Le capitalisme débridé que l’oligarchie avait instauré devait désormais accepter d’être l’un des instruments majeurs de cette reconquête étatique et patriotique de l’économie... ou ne plus être. La plupart des oligarques ont compris que les règles du jeu avaient changé et se sont soumis aux nouveaux diktats du Kremlin en échange de l’impunité et de la possibilité de continuer à s’enrichir vertigineusement. Ceux qui n’étaient pas dans les petits papiers du nouveau tsar se sont prudemment exilés avant d’être ruinés et emprisonnés.
Reste un cas, qui est le sujet de cet article : celui de Mikhaïl Khodorkovski, le plus riche et le plus puissant oligarque, qui a eu la malheureuse idée de vouloir s’opposer à Poutine, c’est-à-dire de se mêler de politique, et l’imprudence de ne pas s’exiler quand il l’aurait encore pu.
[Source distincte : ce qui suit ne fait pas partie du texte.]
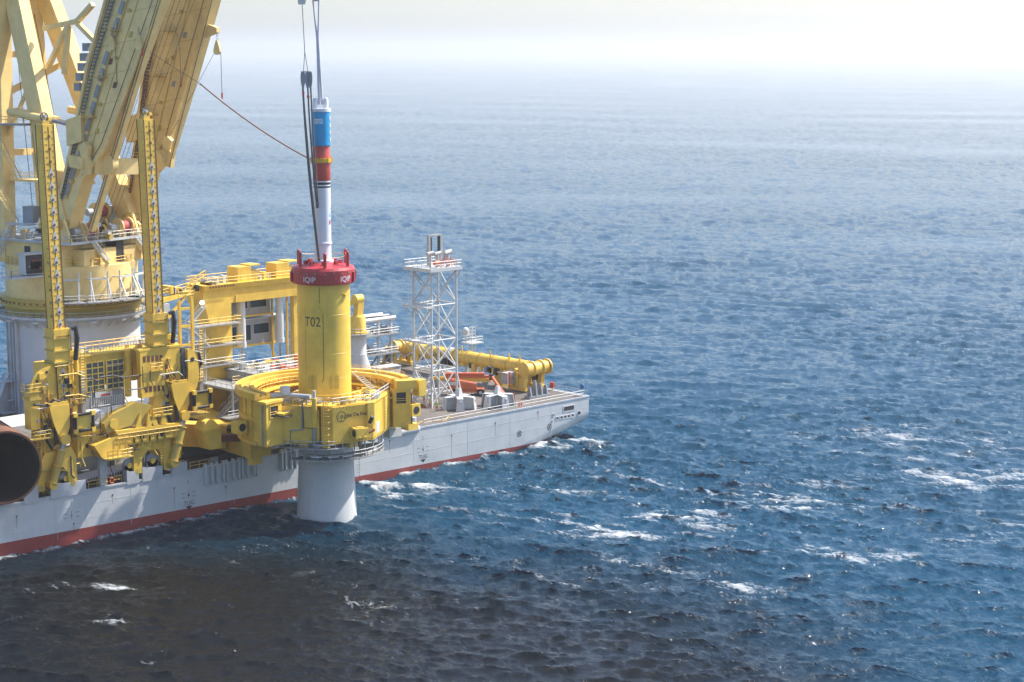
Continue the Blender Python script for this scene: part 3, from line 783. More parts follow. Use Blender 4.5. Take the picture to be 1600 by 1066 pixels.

Pour ces raisons et depuis 2004, il a été dépossédé de son empire et emprisonné, après un jugement expéditif digne de l’époque soviétique, sous l’inculpation de “vol par escroquerie à grande échelle” et “évasion fiscale”. Comme si tous les oligarques, sans aucune exception n’avaient pas commis les mêmes crimes et délits. Alors pourquoi lui, et lui seul parmi les oligarques majeurs, a-t-il eu droit à ce traitement de défaveur ? Probablement, et il s’agit évidemment là de la partie émergée de l’iceberg, parce qu’il fallait au nouveau pouvoir poutinien faire un exemple hautement symbolique, et quel meilleur exemple que la chute et l’emprisonnement du plus riche et du plus puissant des oligarques ? De quoi faire rentrer dans le rang tous les autres... ce qui s’est effectivement produit. Mais il y avait aussi d’autres raisons, plus essentielles et plus profondes
“Enfant, je voulais devenir directeur d’usine. Pas cosmonaute, ni militaire, mais directeur”
Qui est Mikhaïl Khodorkovski ? Evidemment pas un petit saint. On ne devient pas le plus puissant et le plus riche des oligarques russes sans être un requin de l’industrie et de la finance, sans avoir les mains sales, très sales, sans être en collusion avec le crime organisé : c’est tout bonnement impossible.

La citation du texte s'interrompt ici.